In over 200 poems, the deceased residents of the fictional town of Spoon River speak to the readers about the truth behind the facades of their lives, resulting in a series of interconnected stories with a kind of multiple-perspective Rashamon feel. The poems are their epitaphs, the summation statements broadcast to the rest of the world. Secret affairs, business and personal failures, frustrations, political in-fighting, and confessions, all is revealed.

Relating to the anonymous reader what they couldn't or wouldn't while alive, the characters' narratives become confessions of lives less than perfect, as if by doing so they can absolve themselves--or maybe, simply, accept themselves. And as readers, we become involved in their stories, drawn in by these cries to be heard.

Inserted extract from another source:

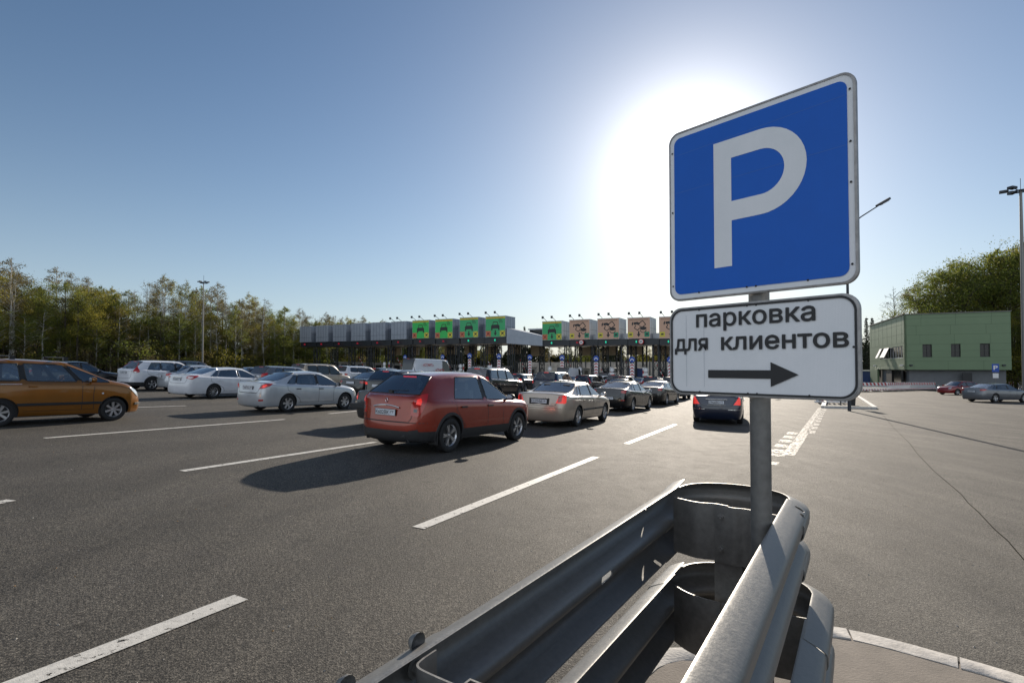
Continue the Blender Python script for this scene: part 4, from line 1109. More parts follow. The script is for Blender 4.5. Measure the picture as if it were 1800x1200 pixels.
# white big saloon
alt = V(SEDAN, L=4.87, W=1.83, H=1.47, wb=2.775, fo=.95, wr=.325, br=1.0, bf=.93, hr=.98, hf=.78, cowl=3.72, hdr=2.85, rh=1.52, rb=.66, zrb=1.08, deck=1.05,
        gh=[(.98, 1.40, 'g'), (1.30, 1.50, 'p'), (1.32, 1.52, 'g'), (2.42, 2.40, 'p'), (2.52, 2.48, 'g')], zp=.86, exh=(-.6, .6))
def alt_x(k):
    for s in (-1, 1): k['lay']([(-.28, .94), (-.2, .97), (.12, .97), (.05, .93), (-.1, .92)], k['corner'](True, s), 'clear', 'reverse_lamp', off=.016)
    mb = MB().box((k['xr']+.0, 0, .96), (.02, .62, .03)); k['mbput'](mb, 'chrome_bar', ML['chrome'], bevel=.005)
car(alt, C['white'], dict(rr=(373, 700), az=25), 'white saloon with long slanted tail lights between the white crossover and the silver saloon', plate=('Р372АН', '77'), wheels='ten',
    tails=[([(-.36, .92), (-.28, 1.01), (.0, 1.03), (.42, 1.03), (.22, .93), (.05, .86), (-.1, .88)], 'redl', 'tail_light')], extras=alt_x, lod=0, trimm=ML['chrome'])
# white crossover at the left
crv = V(SUV, L=4.57, W=1.82, H=1.685, wb=2.62, fo=.94, gc=.21, wr=.345, br=1.14, bf=1.03, hr=1.06, hf=.88, cowl=3.62, hdr=2.72, rh=.62, rb=.20, zrb=1.18, y8r=.66,
        gh=[(.5, .8, 'p'), (.74, 1.02, 'g'), (1.46, 1.50, 'p'), (1.49, 1.53, 'g'), (2.28, 2.26, 'p'), (2.38, 2.35, 'g')], zp=.96, fin=False, wiper=True, afx=3.10)
def crv_x(k):
    for s in (-1, 1): k['lay']([(-.16, .95), (-.14, 1.02), (.14, 1.02), (.10, .95)], k['corner'](True, s), 'clear', 'reverse_lamp', off=.014)
car(crv, C['white'], dict(rr=(265, 686), az=26), 'white crossover with tall red tail lights climbing beside its rear window', plate=('О517ВТ', '50'), wheels='double',
    tails=[([(-.14, .95), (-.12, 1.06), (.02, 1.30), (.10, 1.55), (.20, 1.55), (.14, 1.30), (.34, 1.06), (.30, .98), (.0, .95)], 'redl', 'tail_light')], extras=crv_x, trimm=ML['black'])
# old dark saloon half hidden by the crossover
vol = V(SEDAN, L=4.80, W=1.80, H=1.45, wb=2.80, fo=.85, wr=.32, br=.94, bf=.90, hr=.95, hf=.84, cowl=3.60, hdr=2.95, rh=1.60, rb=1.12, zrb=1.00, deck=.98, bulge=.02, lowm=ML['bplas'],
        gh=[(1.40, 1.62, 'g'), (1.72, 1.76, 'p'), (1.74, 1.78, 'g'), (2.55, 2.52, 'p'), (2.62, 2.60, 'g')], zp=.52)
def vol_x(k):
    k['mbput'](MB().box((.02, 0, .55), (.14, 1.80, .16)), 'bumper', ML['bplas'], bevel=.03)
    for s in (-1, 1): k['lay']([(-.18, .74), (-.18, .84), (.06, .84), (.06, .74)], k['corner'](True, s), 'redlit', 'lit_lamp', off=.016)
car(vol, C['volga'], dict(rr=(741, 748), az=27.2), 'old black boxy saloon mostly hidden behind the terracotta crossover', plate=('М208КЕ', '99'), wheels='cap', tint='glassd',
    tails=[([(-.18, .72), (-.18, .93), (.08, .93), (.08, .72)], 'redl', 'tail_light')], extras=vol_x)
# champagne saloon
epi = V(SEDAN, L=4.80, W=1.81, H=1.45, wb=2.70, fo=.98, wr=.32, br=.98, bf=.91, hr=.97, hf=.76, cowl=3.62, hdr=2.80, rh=1.56, rb=.78, zrb=1.06, deck=1.03,
        gh=[(1.10, 1.46, 'g'), (1.42, 1.60, 'p'), (1.44, 1.62, 'g'), (2.42, 2.40, 'p'), (2.50, 2.47, 'g')], zp=.80, exh=(.5,))
def epi_x(k):
    mb = MB()
    for s in (-1, 1):
        k['mbput'](MB().box((2.05, s*(k['hw']+.004), .52), (1.1, .03, .055)).box((3.12, s*(k['hw']+.002), .52), (.9, .03, .055)), 'side_moulding', ML['bplas'], bevel=.008)
        k['lay']([(-.30, .78), (-.26, .98), (-.10, .98), (-.16, .80)], k['corner'](True, s), 'redl', 'indicator', off=.014)
    k['mbput'](MB().box((k['xr']+.012, 0, .80), (.02, .66, .20)), 'plate_recess', ML['bplas'], bevel=.01)
    k['mbput'](MB().box((k['xr']-.0, 0, .895), (.02, .60, .02)), 'chrome_bar', ML['chrome'])
    mb = MB(); k['gapline'](mb, [(-.86, .60), (.86, .60)], k['rearf'], wd=.01); merge([c for c in k['root'].children if c.name.startswith('body')][0], mb, k['D'])
car(epi, C['beige'], dict(rr=(1012, 749), fx=1059), 'champagne saloon with a framed plate, right behind the terracotta crossover', plate=('Е237НМ', '190'), wheels='five', brake=True,
    tails=[([(-.36, .76), (-.24, .98), (.0, 1.0), (.14, .98), (.10, .78), (.0, .75)], 'redlit', 'tail_light')], extras=epi_x)
# black saloons in the right queue
maz = V(SEDAN, L=4.70, W=1.80, H=1.44, wb=2.725, fo=.93, wr=.325, br=.99, bf=.90, hr=.96, hf=.74, cowl=3.62, hdr=2.75, rh=1.50, rb=.62, zrb=1.07, deck=1.05,
        gh=[(.98, 1.40, 'g'), (1.36, 1.54, 'p'), (1.38, 1.56, 'g'), (2.36, 2.34, 'p'), (2.44, 2.41, 'g')], zp=.62, exh=(-.6, .6))
car(maz, C['black'], dict(rr=(1110, 723), fx=1139), 'glossy black saloon directly behind the champagne one', plate=('О784ТУ', '97'), wheels='five',
    tails=TLs(.93, .30, .15, .12)+[([(-.30, .52), (-.30, .56), (-.08, .57), (-.08, .53)], 'redl', 'reflector')], lod=0)
bk2 = V(maz, zp=.85)
car(bk2, C['blackbr'], dict(rr=(1170, 711.5), fx=1189), 'brown-black saloon one place further back in the right queue, beside the sign plate', wheels='ten', lod=0,
    tails=TLs(.92, .32, .13, .14))
car(V(SUV, H=1.68), C['black'], dict(rr=(1203, 702), az=25), 'dark crossover just showing its wheels under the left corner of the sign plate', lod=1, tails=TL_SUV, wheels='big')
# dark blue saloon behind the pole
tea = V(SEDAN, L=4.90, W=1.80, H=1.48, wb=2.775, fo=1.0, wr=.325, br=.98, bf=.92, hr=.97, hf=.78, cowl=3.66, hdr=2.86, rh=1.58, rb=.86, zrb=1.06, deck=1.04,
        gh=[(1.16, 1.52, 'g'), (1.46, 1.64, 'p'), (1.48, 1.66, 'g'), (2.48, 2.46, 'p'), (2.56, 2.53, 'g')], zp=.82, exh=(-.55, .55))
def tea_x(k):
    k['mbput'](MB().box((k['xr']+.0, 0, .925), (.02, .74, .028)), 'chrome_bar', ML['chrome'], bevel=.005)
    k['mbput'](MB().box((k['xr']-.0, 0, .72), (.012, .60, .02)), 'lower_chrome_bar', ML['chrome'])
    for s in (-1, 1):
        k['lay']([(-.50, .55), (-.50, .57), (.10, .57), (.10, .55)], k['corner'](True, s), 'chrome', 'bumper_strip', off=.008)
car(tea, C['navy'], dict(rr=(1301, 744), az=24), 'dark blue saloon with wedge tail lights under the sign plate, partly behind the pole', plate=('Х966ВО', '72'), wheels='ten', brake=True,
    tails=[([(-.32, .74), (-.10, .99), (.0, 1.02), (.09, 1.0), (.07, .74), (.0, .73)], 'redlit', 'tail_light')], extras=tea_x)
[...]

Masters' verse is free, loose, his ear close to the ground to catch the rhythms of natural, realistic speech, yet shading each poem with the character's unique outlook. The tragic poetess Minerva Jones' simple yet elegant voice contrasts with the bluster of her father; the acerbic wit of Editor Whedon contrasts with the Romantic, garrulous tone of Webster Ford.

What is it about confessional stories and memoirs that we like so much? Is it to confirm our secret sense of superiority? Is it to feel relieved that we not the only ones? Or is a curious mix of both? While we may feel compassion for one or more of the characters, we may also breath a quiet sigh of relief that our lives aren't so messy. And which characters we sympathize with the most may also be revealing of our own inner life.

In as large a collection as this, the quality of the invidividual poems varies. Monotony crops up as well as the poet's tendency to insert his views into the characters' confessions, (although the intruding narrator was still a common literary convention at the time). However, these tense energies of confession and gossip contained in free verse and short stanzas make Spoon River Anthology a quick, absorbing, enjoyable, and just a wee bit uncomfortable read.

Above all, the poems will make the reader wonder...what will be my epitaph? What will I say about my life?